=== Work to do ===
Every line that holds the string "high" is to be identified and copied.
>> BEGIN Input rows
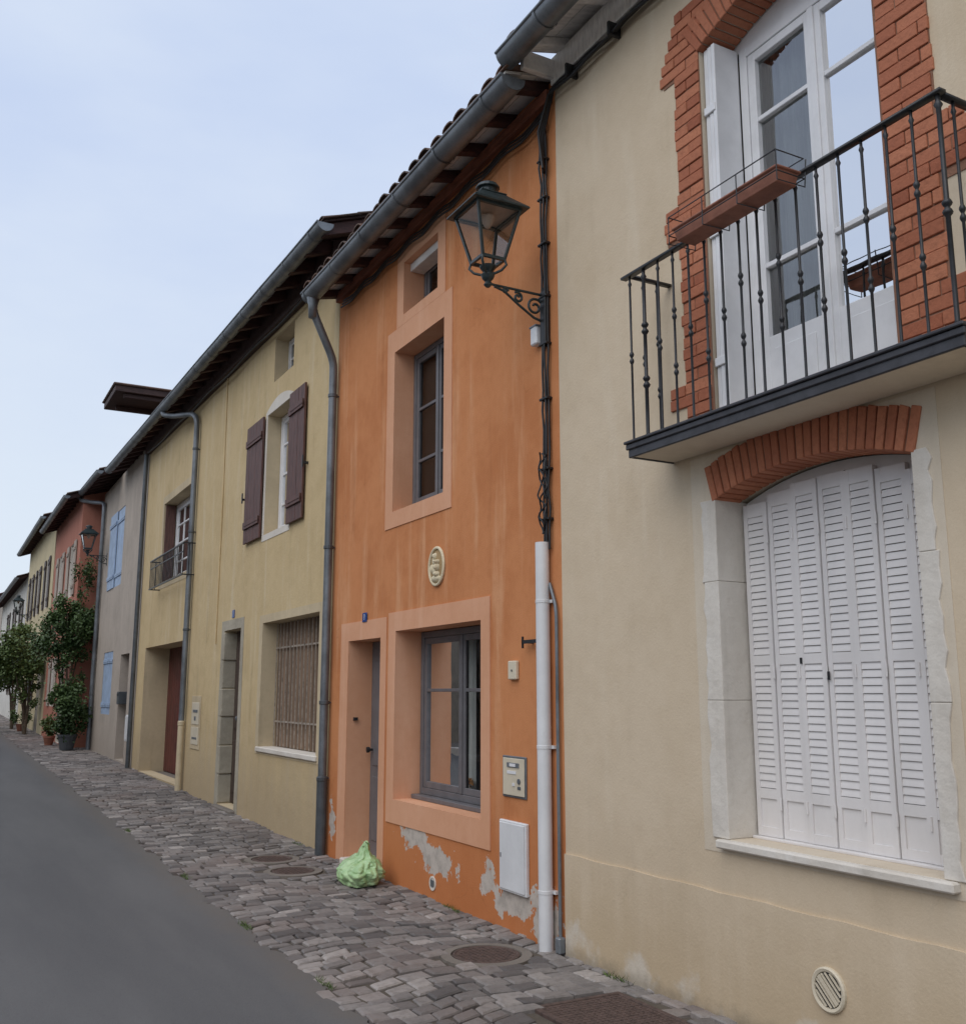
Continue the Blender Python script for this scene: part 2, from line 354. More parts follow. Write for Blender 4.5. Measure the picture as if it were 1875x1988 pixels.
def roof(name,parent,y0,y1,Xe,z0,z1,pitch=20,L=4.6,soff=None,raft=None,sp=.5,rd=.11,rw=.08,tiles=True,bump_up=0.0):
    """z0/z1: underside height of the boards at the eave edge Xe at y0/y1"""
    tp=math.tan(math.radians(pitch)); soff=soff or M['darkwood']; raft=raft or M['rafter']
    def zz(y): return z0+(z1-z0)*(y-y0)/(y1-y0)
    b=MB(name+'_boards',soff,parent); xr=Xe+L
    def slab(b,ya,yb,xa,xb,lo,hi):
        c=[]
        for dz in (lo,hi):
            for (x,y) in ((xa,ya),(xb,ya),(xb,yb),(xa,yb)): c.append((x,y,zz(y)+(x-Xe)*tp+dz))
        b.hexa(c)
    bw=.14; x=Xe
    while x<4.1:
        slab(b,y0,y1,x,x+bw-.005,0,.02); x+=bw
    slab(b,y0,y1,x,xr,0,.02)
    slab(b,y0+.01,y1-.01,Xe+.01,4.1,.02,.028)
    c=[]
    for dz in (0,.03):
        for (x,y) in ((xr,y0),(xr+L,y0),(xr+L,y1),(xr,y1)): c.append((x,y,zz(y)+(L-(x-xr))*tp+dz))
    b.hexa(c); b.done()
    r=MB(name+'_rafters',raft,parent); y=y0+.06
    while y<y1-.05:
        j=random.uniform(-.02,.02)
        slab(r,y+j,y+j+rw,Xe+.02,4.0,-rd,-.002); y+=sp
    r.done(.006)
    if tiles:
        t=MB(name+'_tiles',M['tile'],parent); per=.21; nx=6; ncol=int((y1-y0+.1)/per)
        crs=.40; nr=int((L+.1)/crs)
        for cidx in range(ncol):
            ya=y0-.05+cidx*per+random.uniform(-.012,.012)
            for k in range(nr):
                xa=Xe-.02+k*crs+random.uniform(-.015,.015); xb=xa+crs+.03; vs=[]
                for (x,up) in ((xa,.03+bump_up),(xb,.018)):
                    for i in range(nx+1):
                        a=math.pi*i/nx; rr=.088 if x==xa else .08
                        vs.append((x,ya+.1-rr*math.cos(a),zz(ya)+(x-Xe)*tp+up+.045*math.sin(a)*(1 if x==xa else .85)))
                for i in range(nx+1):
                    a=math.pi*i/nx; rr=.078
                    vs.append((xa+.002,ya+.1-rr*math.cos(a),zz(ya)+(xa-Xe)*tp+.03+bump_up+.032*math.sin(a)))
                n=nx+1
                fs=[(i,i+1,n+i+1,n+i) for i in range(nx)]+[(2*n+i,2*n+i+1,i+1,i) for i in range(nx)]
                t.add(vs,fs)
        slab(t,y0-.05,y1+.05,Xe-.02,xr,.03,.042)
        c=[]
        for dz in (.03,.09):
            for (x,y) in ((xr,y0-.05),(xr+L,y0-.05),(xr+L,y1+.05),(xr,y1+.05)): c.append((x,y,zz(y)+(L-(x-xr))*tp+dz))
        t.hexa(c)
        t.done()
def shell(parent,y0,y1,Xf,Xb,zt,mat,ridgeX=None,ridgeZ=None):
    b=MB('side_and_back_walls',mat,parent); rx=ridgeX; rz=ridgeZ
    for (ya,yb) in ((y0,y0+.2),(y1-.2,y1)):
        poly=[(Xf+.25,-.3),(Xb,-.3),(Xb,zt),(rx,rz),(Xf+.25,zt)]
        n=5; vs=[(p[0],ya,p[1]) for p in poly]+[(p[0],yb,p[1]) for p in poly]
        b.add(vs,[(0,1,2,3,4),(9,8,7,6,5)]+[(i,i+n,(i+1)%n+n,(i+1)%n) for i in range(n)])
    b.box(Xb-.2,Xb-.001,y0+.2,y1-.2,-.3,zt); b.done()
    f=MB('interior_floors',M['floor'],parent); f.box(Xf+.26,Xb-.2,y0+.2,y1-.2,-.02,.02+G(y0))
    f.box(Xf+.26,Xb-.2,y0+.2,y1-.2,2.8,2.95); f.done()
def downpipe(name,parent,pts,r=.045,mat=None,collars=()):
    mat=mat or M['zinc']; tube(name,pts,r,mat,parent,res=5)
    x,y=pts[-1][0],pts[-1][1]
    if collars:
        b=MB(name+'_collars',M['zinc_d'] if mat is M['zinc'] else mat,parent)
        for z in collars: b.lathe([(r+.002,-.02),(r+.009,-.015),(r+.009,.015),(r+.002,.02)],x,y,z,16); b.box(x,3.62,y-.008,y+.008,z-.008,z+.008)
        b.done()
def bend(pts,n=5,rad=.1):
    out=[pts[0]]
    for i in range(1,len(pts)-1):
        p=Vector(pts[i]); a=Vector(pts[i-1])-p; c=Vector(pts[i+1])-p
        ra=min(rad,a.length*.45); rc=min(rad,c.length*.45); A=p+a.normalized()*ra; Cc=p+c.normalized()*rc
        for k in range(n+1):
            t=k/n; q=A*(1-t)**2+p*2*t*(1-t)+Cc*t*t; out.append(tuple(q))
    out.append(pts[-1]); return out
XF=3.6
# ============================================================ GROUND
def strip(name,mat,x0,x1,ys,zoff,parent=None,edge=None,nx=1):
    b=MB(name,mat,parent); vs=[]
    for y in ys:
        for i in range(nx+1):
            x=x0+(x1-x0)*i/nx
            if edge and i==nx: x=edge(y)
            vs.append((x,y,G(y)+zoff))
    n=nx+1; b.add(vs,[(k*n+i,k*n+i+1,(k+1)*n+i+1,(k+1)*n+i) for k in range(len(ys)-1) for i in range(nx)]); return b.done()
ysb=[-300,-40,0,9.5,20,30,40,50,60,70,300]
strip('ground',M['ground'],-300,300,ysb,-.06,nx=4)
def edge(y): return (2.03+.10*min(1,max(0,(y-5)/10))+.020*math.sin(y*9.1)+.022*math.sin(y*4.3+1)+.014*math.sin(y*23)+.008*math.sin(y*51))
ysr=[-30]+[ -2+.05*i for i in range(0,860)]+[42,43,50,60,70,150]
strip('asphalt_road',M['asphalt'],-3.3,2.0,ysr,0.0,edge=edge)
strip('sidewalk_bed',M['joint'],1.9,3.75,[-6,-2,3,9.5,20,30,45,60,80],-.013)
# setts
holes=[('c',3.16,5.74,.25),('c',3.03,9.15,.23),('c',3.05,9.86,.23),('r',2.87,3.39,4.10,4.70)]
b=MB('cobblestone_sidewalk',M['sett'])
y=-1.0; row=0
while y<62:
    near=y<16
    d=random.uniform(.095,.145) if near else random.uniform(.12,.16)
    x=edge(y)-.03+random.uniform(0,.05)
    while x<3.62:
        w=random.uniform(.10,.21) if near else random.uniform(.14,.24)
        x2=min(x+w,3.63)
        wob=lambda xx:.045*math.sin(xx*4+y*.6)+.018*math.sin(xx*11+y*2)+.06*(xx-2.1)
        cx,cy=(x+x2)/2,y+d/2+wob((x+x2)/2)
        skip=False
        for h in holes:
            if h[0]=='c' and math.hypot(cx-h[1],cy-h[2])<h[3]+.05: skip=True
            if h[0]=='r' and h[1]-.05<cx<h[2]+.05 and h[3]-.05<cy<h[4]+.05: skip=True
        if not skip and x2-x>.05:
            j=lambda s:random.uniform(-s,s); g=.0055+random.random()*.004
            zc=G(cy)+.006+j(.006)+.014*noise.noise(Vector((cx*1.5,cy*1.5,0))); tx,ty=j(.045),j(.045)
            cs=[(x+g+j(.010),y+g+j(.010)+wob(x)),(x2-g+j(.010),y+g+j(.010)+wob(x2)),(x2-g+j(.010),y+d-g+j(.010)+wob(x2)),(x+g+j(.010),y+d-g+j(.010)+wob(x))]
            vs=[(p[0],p[1],zc-.035) for p in cs]
            vs+=[(p[0],p[1],zc-.008+(p[0]-cx)*tx+(p[1]-cy)*ty) for p in cs]
            k=.84
            vs+=[(cx+(p[0]-cx)*k,cy+(p[1]-cy)*k,zc+(p[0]-cx)*tx*k+(p[1]-cy)*ty*k+j(.0015)) for p in cs]
            vs.append((cx+j(.02),cy+j(.015),zc+.002+j(.002)))
            fs=[(i,(i+1)%4,4+(i+1)%4,4+i) for i in range(4)]+[(4+i,4+(i+1)%4,8+(i+1)%4,8+i) for i in range(4)]+[(8+i,8+(i+1)%4,12) for i in range(4)]
            rv=min(1,max(0,random.gauss(.36,.22)+.3*noise.noise(Vector((cx*.8,cy*.5,3)))))
            if random.random()<.05: rv=1
            b.add(vs,fs,rv)
        x=x2
    y+=d; row+=1
b.done()
def manhole(x,y,r=.21):
    e=root('manhole_cover'); z=G(y)
    b=MB('concrete_collar',M['conc'],e); b.lathe([(r+.075,-.03),(r+.075,.002),(r+.012,.006),(r+.01,-.01)],x,y,z,32); b.done()
    c=MB('iron_lid',M['rust'],e); c.lathe([(r,-.03),(r,.004),(r-.015,.008),(r-.02,.003),(.001,.003)],x,y,z,32)
    for i in range(-6,7):
        for j in range(-6,7):
            if math.hypot(i,j)*.032<r-.035: c.box(x+i*.032-.009,x+i*.032+.009,y+j*.032-.009,y+j*.032+.009,z+.002,z+.0055)
    c.done()
manhole(3.16,5.74,.21); manhole(3.03,9.15,.19); manhole(3.05,9.86,.19)
e=root('inspection_cover'); b=MB('frame',M['rust'],e)
b.box(2.85,3.41,4.09,4.12,-.03,.006); b.box(2.85,3.41,4.68,4.71,-.03,.006); b.box(2.85,2.88,4.12,4.68,-.03,.006); b.box(3.38,3.41,4.12,4.68,-.03,.006); b.done(.003)
b=MB('lid',M['rust'],e); b.box(2.884,3.376,4.124,4.676,-.03,.002)
for i in range(16):
    for j in range(18): b.box(2.893+i*.030,2.911+i*.030,4.135+j*.030,4.153+j*.030,.001,.004)
b.done()
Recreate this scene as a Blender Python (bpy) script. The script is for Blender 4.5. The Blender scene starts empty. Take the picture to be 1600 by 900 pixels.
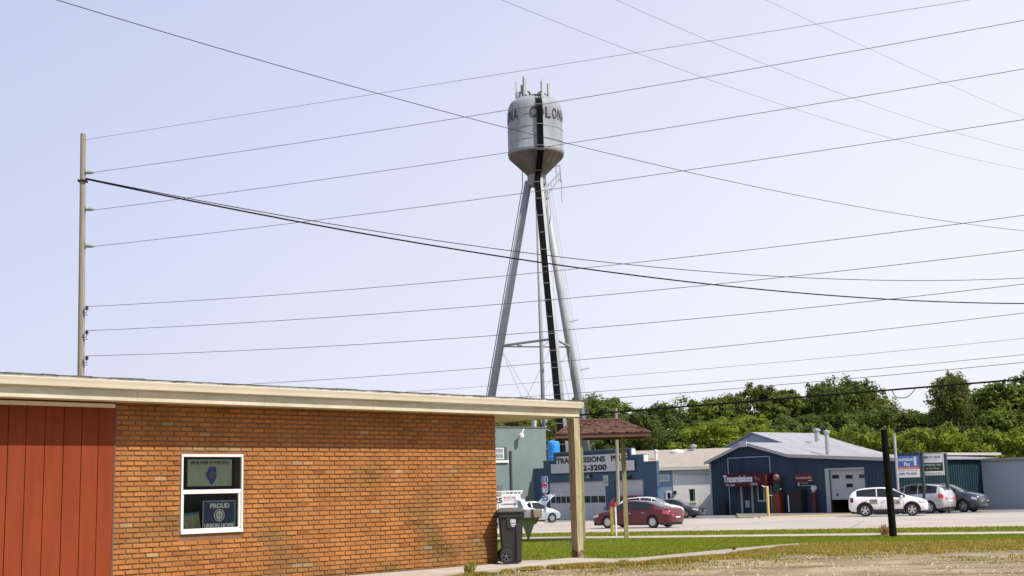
import bpy, math, random
from mathutils import Matrix, Vector
random.seed(7)
rnd = random.random
def U_(a, b): return a + (b - a) * rnd()
scn = bpy.context.scene
COL = scn.collection
# ------------------------------------------------------------ camera, sky, sun, exposure
F = 2000.; TH = math.radians(9.06); RO = 0.025; EYE = 1.5
FW = Vector((0, math.cos(TH), math.sin(TH)))
_U0 = Vector((0, -math.sin(TH), math.cos(TH))); _X = Vector((1, 0, 0))
RT = _X * math.cos(RO) - _U0 * math.sin(RO)
UP = _X * math.sin(RO) + _U0 * math.cos(RO)
cam = bpy.data.cameras.new('camera'); cam.sensor_width = 36; cam.lens = F / 1600 * 36
cam.clip_start = 0.1; cam.clip_end = 6000
co = bpy.data.objects.new('camera', cam); COL.objects.link(co)
M = Matrix((RT, UP, -FW)).transposed().to_4x4(); M.translation = (0, 0, EYE)
co.matrix_world = M; scn.camera = co

SUN_EL = math.radians(52); SUN_AZ = math.radians(-34)      # direction to the sun, measured from +X
sd = Vector((math.cos(SUN_EL) * math.cos(SUN_AZ), math.cos(SUN_EL) * math.sin(SUN_AZ), math.sin(SUN_EL)))
w = bpy.data.worlds.new("World"); scn.world = w; w.use_nodes = True
nt = w.node_tree; nt.nodes.clear()
sky = nt.nodes.new('ShaderNodeTexSky'); sky.sky_type = 'NISHITA'; sky.sun_disc = False
sky.sun_elevation = SUN_EL; sky.sun_rotation = math.pi / 2 - SUN_AZ
sky.air_density = 1.3; sky.dust_density = 2.5; sky.ozone_density = 3.0
# thin high haze that whitens the sky towards the horizon and the right
tc = nt.nodes.new('ShaderNodeTexCoord'); sp = nt.nodes.new('ShaderNodeSeparateXYZ')
nt.links.new(tc.outputs['Generated'], sp.inputs[0])
m1 = nt.nodes.new('ShaderNodeMath'); m1.operation = 'MULTIPLY_ADD'; m1.inputs[1].default_value = -0.5; m1.inputs[2].default_value = 0.97
nt.links.new(sp.outputs['Z'], m1.inputs[0])
m2 = nt.nodes.new('ShaderNodeMath'); m2.operation = 'MULTIPLY_ADD'; m2.inputs[1].default_value = 0.35; m2.use_clamp = True
nt.links.new(sp.outputs['X'], m2.inputs[0]); nt.links.new(m1.outputs[0], m2.inputs[2])
noi = nt.nodes.new('ShaderNodeTexNoise'); noi.inputs['Scale'].default_value = 2.0; noi.inputs['Detail'].default_value = 4
nt.links.new(tc.outputs['Generated'], noi.inputs['Vector'])
m3 = nt.nodes.new('ShaderNodeMath'); m3.operation = 'MULTIPLY_ADD'; m3.inputs[1].default_value = 0.12; m3.use_clamp = True
nt.links.new(noi.outputs['Fac'], m3.inputs[0]); nt.links.new(m2.outputs[0], m3.inputs[2])
mx = nt.nodes.new('ShaderNodeMix'); mx.data_type = 'RGBA'; mx.clamp_factor = True
nt.links.new(m3.outputs[0], mx.inputs[0]); nt.links.new(sky.outputs[0], mx.inputs[6])
hz = nt.nodes.new('ShaderNodeMix'); hz.data_type = 'RGBA'; hz.inputs[6].default_value = (7.2, 7.6, 10.2, 1); hz.inputs[7].default_value = (9.1, 9.15, 9.8, 1)
hf = nt.nodes.new('ShaderNodeMath'); hf.operation = 'MULTIPLY_ADD'; hf.inputs[1].default_value = -1.5; hf.inputs[2].default_value = .80
hg = nt.nodes.new('ShaderNodeMath'); hg.operation = 'MULTIPLY_ADD'; hg.inputs[1].default_value = 1.15; hg.use_clamp = True
nt.links.new(sp.outputs['Z'], hf.inputs[0]); nt.links.new(sp.outputs['X'], hg.inputs[0]); nt.links.new(hf.outputs[0], hg.inputs[2])
nt.links.new(hg.outputs[0], hz.inputs[0]); nt.links.new(hz.outputs[2], mx.inputs[7])
bg = nt.nodes.new('ShaderNodeBackground'); bg.inputs[1].default_value = 0.081
nt.links.new(mx.outputs[2], bg.inputs[0])
wo = nt.nodes.new('ShaderNodeOutputWorld'); nt.links.new(bg.outputs[0], wo.inputs[0])
sl = bpy.data.lights.new('sun', 'SUN'); sl.energy = 5.0; sl.angle = math.radians(0.5); sl.color = (1, .95, .87)
so = bpy.data.objects.new('sun', sl); COL.objects.link(so)
so.rotation_euler = (-sd).to_track_quat('-Z', 'Y').to_euler(); so.location = (30, -30, 60)
scn.view_settings.view_transform = 'Standard'; scn.view_settings.look = 'None'
scn.view_settings.gamma = 1; scn.view_settings.exposure = 0.3; scn.view_settings.use_curve_mapping = False

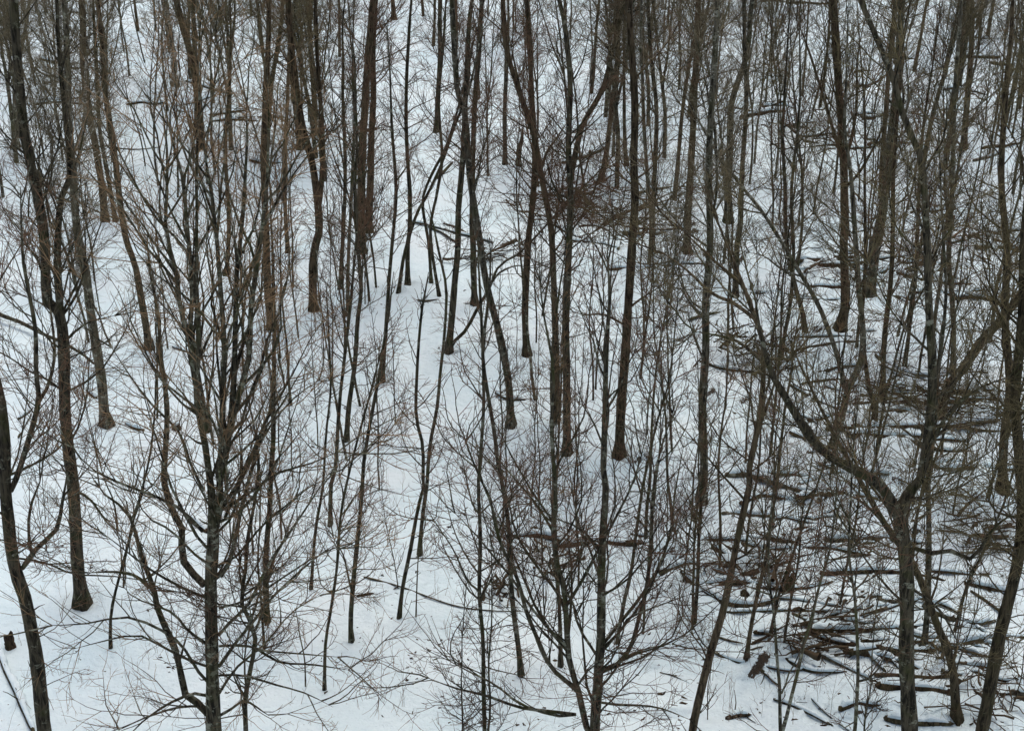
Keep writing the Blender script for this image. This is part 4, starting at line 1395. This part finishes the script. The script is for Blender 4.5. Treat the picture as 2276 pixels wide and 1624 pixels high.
>> END Input rows
=== Task response ===
# thin high haze that whitens the sky towards the horizon and the right
Keep writing the Blender script for this image. This is part 4, starting at line 1395. This part finishes the script. The script is for Blender 4.5. Treat the picture as 2276 pixels wide and 1624 pixels high.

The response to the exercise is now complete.